Gericht schätzt merkantile Wertminderung
Trotz vollständiger und ordnungsgemäßer Instandsetzung erleidet ein Unfallwagen eine merkantile Wertminderung. Dieser Vermögensschaden ist von der gegnerischen Versicherung zu ersetzen.
Anbieter zum Thema

Ein Autofahrer, dessen Fahrzeug bei einem Verkehrsunfall beschädigt wird, hat trotz vollständiger und ordnungsgemäßer Instandsetzung Anspruch auf Ausgleich des merkantilen Minderwerts. So hat das Landgericht (LG) Saarbrücken in einem aktuellen Urteil vom 4. Februar entschieden (AZ: 6 O 263/11).
Das Landgericht (LG) Saarbrücken hatte in einem Fall zu entscheiden, bei dem der Geschädigte aus einem Verkehrsunfall Ansprüche gegen die verpflichtete Haftpflichtversicherung geltend machte. Aufgrund deren zögerlicher Regulierung erhob der Geschädigte Klage hinsichtlich der Zahlung der Schadenpositionen, unter anderem einer merkantilen Wertminderung in Höhe von 450 Euro.
Nach Anhängigkeit der Klage zahlte die beklagte Versicherung zunächst einen Vorschussbetrag, die weiteren Zahlungen erfolgten sukzessive während des Prozessverlaufs – bis auf die merkantile Wertminderung, deren Erstattung die Beklagte ablehnte. Das LG Saarbrücken holte die Einschätzung eines Sachverständigen ein und sprach dem Geschädigten auf Basis dieses Gutachtens eine merkantile Wertminderung in Höhe von 400 Euro zu.
Zu den Urteilsgründen
„Beim merkantilen Minderwert handelt es sich um eine Minderung des Verkaufswerts einer Sache, die trotz vollständiger und ordnungsgemäßer Instandsetzung allein deshalb verbleibt, weil bei einem großen Teil des Publikums, vor allem wegen des Verdachts verborgen gebliebener Schäden, eine den Preis beeinflussende Abneigung gegen den Erwerb besteht. Diese Wertdifferenz stellt einen zu ersetzenden unmittelbaren Vermögensschaden dar (BGH NJW 2005, 277).

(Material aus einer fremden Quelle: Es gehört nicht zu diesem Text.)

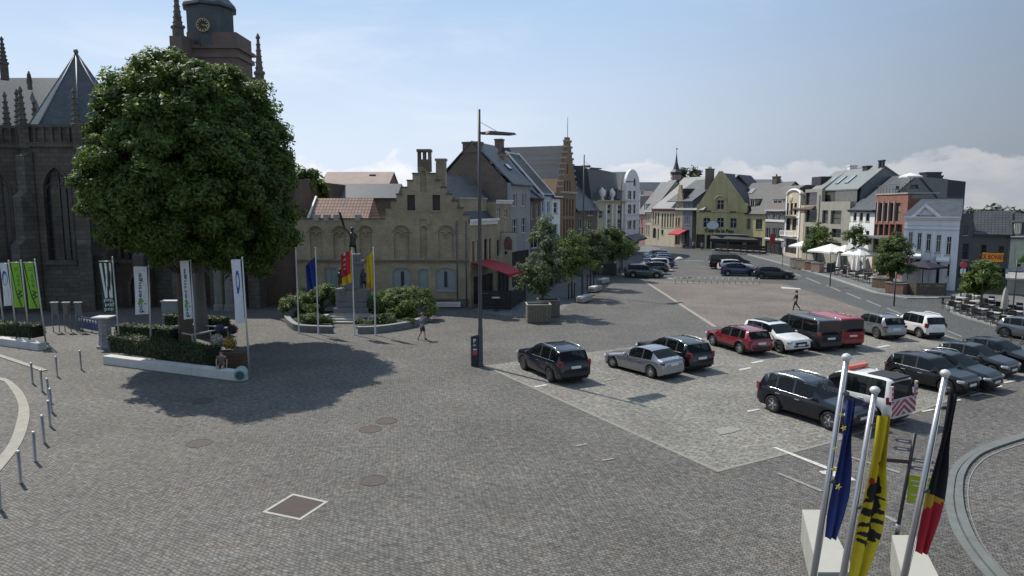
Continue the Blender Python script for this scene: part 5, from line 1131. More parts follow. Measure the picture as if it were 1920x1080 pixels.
g = G(720, 613); shrub('low leafy ground planting behind the right flower bed wall', [(0, 0, .46, 2.1, .5, .44)], g, LEAF_B, 130, .08, cr=.28)
# ------------------------------------------------------------------ vehicles (x forward, y left, z up; built nose at +x)
RUBBER = mat('tyre_rubber', (.016, .016, .017), .85, var=.2, vs=8)
PLAST = mat('black_plastic', (.02, .02, .022), .6, var=.15, vs=6)
ALLOY = mat('alloy_rim', (.42, .43, .44), .35, .7, .08, 5)
ALLOYD = mat('dark_alloy_rim', (.1, .1, .105), .4, .6, .1, 5)
STEELW = mat('steel_rim', (.3, .3, .31), .5, .4, .1, 5)
def car_glass():
    m, N, L, P = NT('car_glass'); P.inputs['Base Color'].default_value = (.012, .016, .018, 1); P.inputs['Roughness'].default_value = .04; P.inputs['Specular IOR Level'].default_value = .5
    t = N.new('ShaderNodeBsdfTransparent'); t.inputs[0].default_value = (.42, .5, .5, 1); x = N.new('ShaderNodeMixShader'); x.inputs[0].default_value = .5
    L.new(P.outputs[0], x.inputs[1]); L.new(t.outputs[0], x.inputs[2]); L.new(x.outputs[0], N['Material Output'].inputs[0]); return m
CGLASS = car_glass(); SEATM = mat('seat_fabric', (.035, .034, .035), .9)
CHROME = mat('chrome_trim', (.62, .62, .62), .18, 1., .05)
LAMPR = mat('tail_lamp_red', (.16, .008, .01), .25, coat=.4)
LAMPW = mat('headlamp_glass', (.5, .52, .54), .12, .3, .1, 8)
PLATE = mat('number_plate', (.68, .68, .66), .5, var=.05)
UNDER = mat('underbody', (.01, .01, .01), .9)
CT = dict(
 suv=dict(L=4.6, W=1.87, H=1.66, wb=2.72, fo=.92, r=.355, wr=.76, clad=1, sill=.27,
  top=[(0, .55), (.03, .74), (.1, .88), (.3, .97), (1.12, 1.07), (1.3, 1.11), (1.95, 1.52), (2.15, 1.6), (2.7, 1.655), (3.4, 1.645), (4.05, 1.58), (4.2, 1.54), (4.44, 1.14), (4.5, 1.04), (4.57, .8), (4.6, .52)],
  belt=[(0, .52), (.1, .8), (.3, .9), (1.2, .98), (4.3, 1.08), (4.5, .94), (4.6, .5)], ws=(1.3, 2.05), rg=(4.2, 4.46), sw=[(1.72, 2.6), (2.7, 3.48), (3.56, 4.02)], doors=[(1.42, 2.64), (2.64, 3.62)], cowl=1.25),
 hatch=dict(L=4.0, W=1.73, H=1.46, wb=2.52, fo=.8, r=.31, wr=.74, clad=0, sill=.2,
  top=[(0, .48), (.04, .64), (.12, .75), (.3, .83), (.95, .95), (1.1, .99), (1.8, 1.36), (2.0, 1.42), (2.45, 1.46), (3.05, 1.43), (3.5, 1.34), (3.62, 1.29), (3.86, .98), (3.95, .78), (4., .5)],
  belt=[(0, .46), (.12, .68), (.3, .78), (1.05, .88), (3.7, .99), (3.9, .85), (4., .46)], ws=(1.1, 1.9), rg=(3.62, 3.88), sw=[(1.5, 2.3), (2.38, 3.05), (3.12, 3.45)], doors=[(1.22, 2.34), (2.34, 3.15)], cowl=1.05),
 coupe=dict(L=4.28, W=1.75, H=1.41, wb=2.72, fo=.75, r=.315, wr=.72, clad=0, sill=.19,
  top=[(0, .44), (.05, .6), (.15, .7), (1.25, .89), (1.45, .93), (2.15, 1.32), (2.4, 1.385), (2.8, 1.41), (3.2, 1.38), (3.42, 1.32), (3.86, 1.03), (3.98, .99), (4.18, .96), (4.25, .8), (4.28, .45)],
  belt=[(0, .42), (.15, .62), (1.4, .84), (3.8, .92), (4.18, .88), (4.28, .42)], ws=(1.45, 2.25), rg=(3.42, 3.9), sw=[(1.95, 2.82), (2.9, 3.5)], doors=[(1.6, 2.92)], cowl=1.4),
 wagon=dict(L=4.66, W=1.8, H=1.49, wb=2.72, fo=.88, r=.32, wr=.74, clad=0, sill=.2,
  top=[(0, .48), (.04, .64), (.14, .74), (1.15, .93), (1.35, .97), (2.05, 1.38), (2.3, 1.45), (2.8, 1.49), (3.8, 1.46), (4.22, 1.4), (4.3, 1.36), (4.52, 1.02), (4.6, .82), (4.66, .48)],
  belt=[(0, .46), (.14, .66), (1.3, .87), (4.4, .98), (4.56, .86), (4.66, .46)], ws=(1.35, 2.15), rg=(4.3, 4.54), sw=[(1.8, 2.66), (2.74, 3.5), (3.58, 4.2)], doors=[(1.5, 2.7), (2.7, 3.6)], cowl=1.3),
 van=dict(L=5.1, W=1.93, H=1.92, wb=3.2, fo=.9, r=.34, wr=.87, clad=0, sill=.24,
  top=[(0, .55), (.03, .8), (.12, .98), (.35, 1.08), (.75, 1.19), (.85, 1.23), (1.55, 1.76), (1.75, 1.86), (2.2, 1.91), (4.7, 1.9), (4.9, 1.86), (4.96, 1.78), (5.06, 1.05), (5.09, .8), (5.1, .5)],
  belt=[(0, .5), (.12, .86), (.5, 1.0), (1., 1.08), (4.9, 1.14), (5.06, 1.0), (5.1, .48)], ws=(.86, 1.62), rg=(4.965, 5.06), sw=[(1.25, 2.05), (2.15, 3.4), (3.48, 4.82)], doors=[(.95, 2.1), (2.1, 3.4)], cowl=.82),
 mpv=dict(L=4.1, W=1.76, H=1.64, wb=2.54, fo=.82, r=.315, wr=.77, clad=0, sill=.21,
  top=[(0, .52), (.04, .7), (.12, .84), (.35, .94), (.75, 1.05), (.9, 1.1), (1.55, 1.52), (1.75, 1.58), (2.3, 1.64), (3.5, 1.62), (3.78, 1.56), (3.86, 1.5), (4.02, 1.08), (4.07, .86), (4.1, .48)],
  belt=[(0, .5), (.12, .74), (.35, .84), (.95, .95), (3.8, 1.04), (4.0, .94), (4.1, .46)], ws=(.9, 1.65), rg=(3.86, 4.03), sw=[(1.4, 2.12), (2.2, 3.0), (3.08, 3.66)], doors=[(1.1, 2.15), (2.15, 3.08)], cowl=.86),
 minivan=dict(L=4.35, W=1.83, H=1.84, wb=2.7, fo=.88, r=.32, wr=.84, clad=0, sill=.22,
  top=[(0, .52), (.04, .74), (.12, .9), (.4, 1.0), (.95, 1.1), (1.1, 1.15), (1.7, 1.64), (1.9, 1.74), (2.3, 1.82), (3.9, 1.83), (4.15, 1.78), (4.22, 1.7), (4.32, 1.06), (4.34, .85), (4.35, .48)],
  belt=[(0, .5), (.12, .78), (.4, .9), (1.1, 1.02), (4.15, 1.08), (4.3, .98), (4.35, .46)], ws=(1.1, 1.75), rg=(4.225, 4.32), sw=[(1.5, 2.25), (2.4, 3.25), (3.4, 4.05)], doors=[(1.25, 2.3), (2.3, 3.3)], cowl=1.06),
)
def wheel_meshes(r, wdt, rimm, spokes):
    t = MB(); t.lathe([(r*.62, -wdt/2), (r*.93, -wdt/2), (r, -wdt*.36), (r, wdt*.36), (r*.93, wdt/2), (r*.62, wdt/2), (r*.6, wdt*.3), (r*.6, -wdt*.3)], 20)
    g = MB(); g.lathe([(r*.63, wdt*.42), (r*.66, wdt*.51), (r*.6, wdt*.5), (r*.57, wdt*.24), (.01, wdt*.22)], 20)
    for k in range(spokes):
        M_ = Matrix.Rotation(2*PI*k/spokes, 4, 'Z'); g.add([M_ @ Vector(p) for p in ((r*.1, -r*.085, wdt*.44), (r*.61, -r*.06, wdt*.47), (r*.61, r*.06, wdt*.47), (r*.1, r*.085, wdt*.44), (r*.1, -r*.1, wdt*.26), (r*.61, -r*.08, wdt*.3), (r*.61, r*.08, wdt*.3), (r*.1, r*.1, wdt*.26))], [(0, 1, 2, 3), (0, 4, 5, 1), (2, 6, 7, 3), (1, 5, 6, 2), (0, 3, 7, 4)], 1)
    g.lathe([(r*.15, wdt*.3), (r*.14, wdt*.47), (.01, wdt*.48)], 10, mi=1)
    return t, g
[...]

Bei der Bemessung des merkantilen Minderwerts sind alle Umstände des Einzelfalls zu berücksichtigen, insbesondere Alter, Fahrleistung und Erhaltungszustand sowie Marktsituation und Marktgängigkeit des Fahrzeugs, ferner Art und Ausmaß des Schadens. Auch eventuelle Wertverbesserungen durch die Reparatur sind einzubeziehen. Die genaue Höhe des merkantilen Minderwerts ist nach freier tatrichterlicher Überzeugung gemäß § 287 ZPO im Wege der Schätzung zu ermitteln“, so der Bundesgerichtshof (BGH).
Unter Anwendung dieser Grundsätze schätzte das Gericht die Wertminderung des streitgegenständlichen Fahrzeugs infolge des Unfalls gemäß § 287 ZPO auf einen Betrag von 400 Euro. Grundlage der gerichtlichen Schätzung waren die Ausführungen des Sachverständigen. Dieser hatte nach Ansicht des Gerichts den merkantilen Minderwert des streitgegenständlichen Mercedes SLK Roadster „detailliert, in sich schlüssig und in jeder Hinsicht überzeugend“ ermittelt. Bei der Ermittlung der Wertminderung habe der Sachverständige - basierend auf seiner langjährigen Erfahrung als Gutachter und konkreten Marktrecherchen - insbesondere die objektiven Marktverhältnisse, den örtlichen Markt und die Marktgängigkeit des Fahrzeugs berücksichtigt und kam so auf eine Wertminderung zwischen 300 und 450 Euro.
Weiterhin verurteilte das LG Saarbrücken die beklagte Versicherung zur Zahlung von Verzugszinsen hinsichtlich der vom Kläger vorgeleisteten Gerichtskosten. Damit stellte das Gericht klar, dass sich die Versicherung mit der Regulierung in Verzug befand.